++++ INFORMATION SHOWN

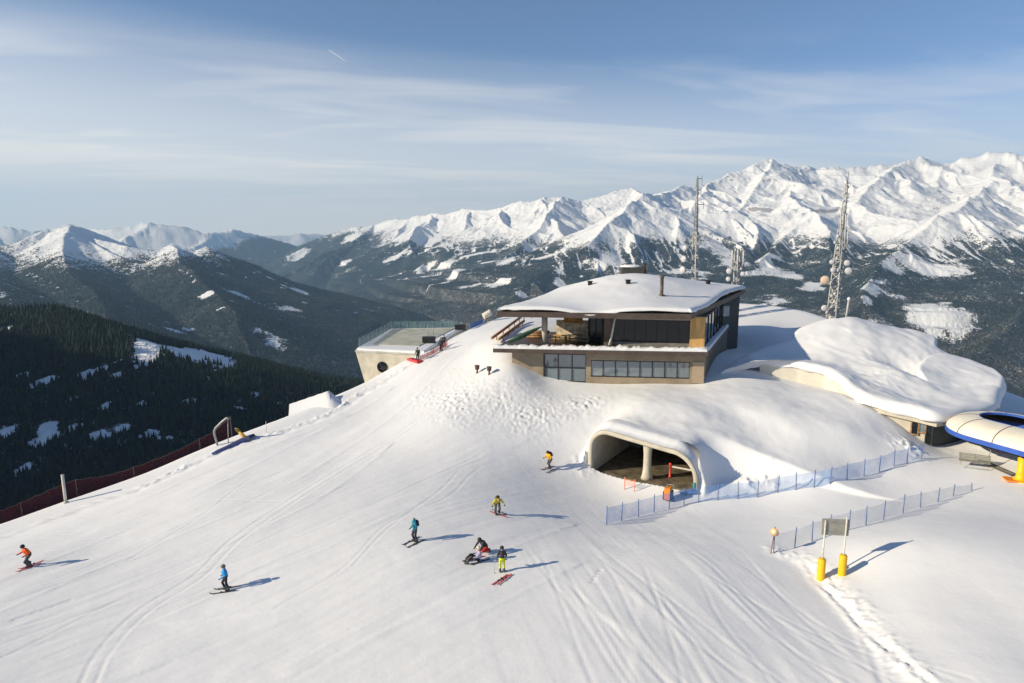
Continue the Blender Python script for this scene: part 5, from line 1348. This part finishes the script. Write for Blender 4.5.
# signs on the right
sb0, sb1 = ground_pt(820.5, 580), ground_pt(841.5, 579)
t = empty("piste_sign", (sb0 + sb1) / 2, 0, "large grey backed piste sign on two posts wrapped in yellow pads", "sign")
for q in (sb0, sb1):
    top = q + Vector((0.08, 0.05, 4.05)); b = MB(); b.tube([q, top], 0.055, 8); b.build("post", WHITE, t)
    b = MB(); b.lathe(q + Vector((0, 0, -0.15)), [(0.24, 0), (0.25, 0.05), (0.25, 1.50), (0.21, 1.56), (0.06, 1.57)], 16); b.build("pad", YELLOW, t)
dv = (sb1 - sb0); dn_ = Vector((dv.x, dv.y, 0)).normalized()
pc_ = (sb0 + sb1) / 2 + Vector((0.08, 0.12, 3.42)); b = MB(); b.box(pc_, (dv.length + 0.35, 0.05, 1.12), math.atan2(dv.y, dv.x), 0.01); b.build("panel", M("grey_sign_back", (0.28, 0.27, 0.24), 0.6, 0.12, 2.0), t)
b = MB()
for dz in (-0.35, 0.35): b.box(pc_ + Vector((0, -0.045, dz)), (dv.length + 0.3, 0.04, 0.06), math.atan2(dv.y, dv.x))
b.build("rails", STEEL, t)
q = ground_pt(770.5, 553); t = empty("round_sign", q, 0, "round pale orange sign on a thin stake beside the pale net fence", "sign")
b = MB(); b.tube([q - Vector((0, 0, .2)), q + Vector((0.22, 0, 2.0))], 0.035, 6); b.build("stake", M("red_stake", (0.30, 0.12, 0.10), 0.6, 0.2), t)
cdi = q + Vector((0.17, -0.06, 1.62)); b = MB(); rot = Vector((0, 0, 1)).rotation_difference(Vector((-0.5, -0.85, 0.0))).to_matrix(); b.lathe(cdi, [(0.30, -0.015), (0.30, 0.015)], 24, rot); b.build("disc", M("orange_rim", (0.72, 0.42, 0.16), 0.5, 0.1), t)
b = MB(); b.lathe(cdi + rot @ Vector((0, 0, 0.02)), [(0.20, -0.012), (0.20, 0.012)], 24, rot); b.build("disc_centre", M("pale_centre", (0.72, 0.60, 0.44), 0.5, 0.1), t)

# red netting and bits along the far edge of the piste
net_fence("red_net", [(420, 360.5), (427, 357.5), (434, 354), (441, 350), (447, 345.5)], 0.75, NET_P, M("red_post_paint", (0.6, 0.06, 0.06), 0.6, 0.1), "low red net along the far edge of the piste beside the standing people", "net", pr=0.03)
q0, q1 = ground_pt(410, 361.5), ground_pt(420, 363); t = empty("red_mat", q0, 0, "red mat lying on the snow at the lower end of the red net", "mat")
b = MB(); d = q1 - q0; b.box((q0 + q1) / 2 + Vector((0, 0, 0.22)), (d.length, 1.0, 0.3), math.atan2(d.y, d.x), 0.06); b.build("mat", M("red_mat_cloth", (0.65, 0.06, 0.06), 0.7, 0.15, 3), t)
b = MB(); b.box((q0 + q1) / 2 + Vector((0, 0, 0.39)), (d.length * .8, 0.12, 0.05), math.atan2(d.y, d.x), 0.01); b.build("strap", BLACK, t)
net_fence("blue_banner", [(470, 330), (477, 326.5), (483, 323)], 0.95, net_mat("bright_blue_net", (0.10, 0.22, 0.55), 0.75), POST_B, "short bright blue net at the far top of the piste", "net", pr=0.04)
q = ground_pt(487, 321); t = empty("snow_gun", q, 0.5, "white and tan snow cannon standing at the far top of the piste", "snow gun")
lp_(t, "tripod", lambda b: [b.tube([(0, 0, 1.0), (0.7 * math.cos(a), 0.7 * math.sin(a), -0.1)], 0.05, 6) for a in (0.3, 2.4, 4.5)], STEEL)
lp_(t, "barrel", lambda b: b.lathe((0, 0, 1.35), [(0.42, -0.7), (0.5, -0.65), (0.5, 0.5), (0.58, 0.7), (0.52, 0.7), (0.4, 0.3)], 16, Matrix.Rotation(math.radians(65), 3, 'Y')), WHITE)
lp_(t, "motor_box", lambda b: b.box((-0.3, 0, 0.85), (0.5, 0.5, 0.6), None, 0.05), M("tan_box", (0.45, 0.28, 0.18), 0.7, 0.2))
b = MB(); rf = [P(px, py, Y) for px, py, Y in ((524, 302, 104), (532, 299, 106), (540, 296, 108), (548, 293, 110), (556, 290, 112))]
t = empty("terrace_railing", rf[0], 0, "thin dark railing along the crest left of the restaurant roof", "railing")
for q in rf:
    b = MB(); b.tube([q + np.array((0, 0, 0.2)), q - np.array((0, 0, 3.0))], 0.06, 6); b.build("post", BLACK, t)
for dz in (0.15, -0.4, -0.9):
    b = MB(); b.tube([q + np.array((0, 0, dz)) for q in rf], 0.04, 6); b.build("rail", STEEL, t)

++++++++

◆ TASK STATEMENT ◆
Copy nothing but the lines from the first one in the listing through the line with "b = MB(); b.lathe(cdi", and omit the pictures.

◆ IN RESPONSE ◆
Continue the Blender Python script for this scene: part 5, from line 1348. This part finishes the script. Write for Blender 4.5.
# signs on the right
sb0, sb1 = ground_pt(820.5, 580), ground_pt(841.5, 579)
t = empty("piste_sign", (sb0 + sb1) / 2, 0, "large grey backed piste sign on two posts wrapped in yellow pads", "sign")
for q in (sb0, sb1):
    top = q + Vector((0.08, 0.05, 4.05)); b = MB(); b.tube([q, top], 0.055, 8); b.build("post", WHITE, t)
    b = MB(); b.lathe(q + Vector((0, 0, -0.15)), [(0.24, 0), (0.25, 0.05), (0.25, 1.50), (0.21, 1.56), (0.06, 1.57)], 16); b.build("pad", YELLOW, t)
dv = (sb1 - sb0); dn_ = Vector((dv.x, dv.y, 0)).normalized()
pc_ = (sb0 + sb1) / 2 + Vector((0.08, 0.12, 3.42)); b = MB(); b.box(pc_, (dv.length + 0.35, 0.05, 1.12), math.atan2(dv.y, dv.x), 0.01); b.build("panel", M("grey_sign_back", (0.28, 0.27, 0.24), 0.6, 0.12, 2.0), t)
b = MB()
for dz in (-0.35, 0.35): b.box(pc_ + Vector((0, -0.045, dz)), (dv.length + 0.3, 0.04, 0.06), math.atan2(dv.y, dv.x))
b.build("rails", STEEL, t)
q = ground_pt(770.5, 553); t = empty("round_sign", q, 0, "round pale orange sign on a thin stake beside the pale net fence", "sign")
b = MB(); b.tube([q - Vector((0, 0, .2)), q + Vector((0.22, 0, 2.0))], 0.035, 6); b.build("stake", M("red_stake", (0.30, 0.12, 0.10), 0.6, 0.2), t)
cdi = q + Vector((0.17, -0.06, 1.62)); b = MB(); rot = Vector((0, 0, 1)).rotation_difference(Vector((-0.5, -0.85, 0.0))).to_matrix(); b.lathe(cdi, [(0.30, -0.015), (0.30, 0.015)], 24, rot); b.build("disc", M("orange_rim", (0.72, 0.42, 0.16), 0.5, 0.1), t)
b = MB(); b.lathe(cdi + rot @ Vector((0, 0, 0.02)), [(0.20, -0.012), (0.20, 0.012)], 24, rot); b.build("disc_centre", M("pale_centre", (0.72, 0.60, 0.44), 0.5, 0.1), t)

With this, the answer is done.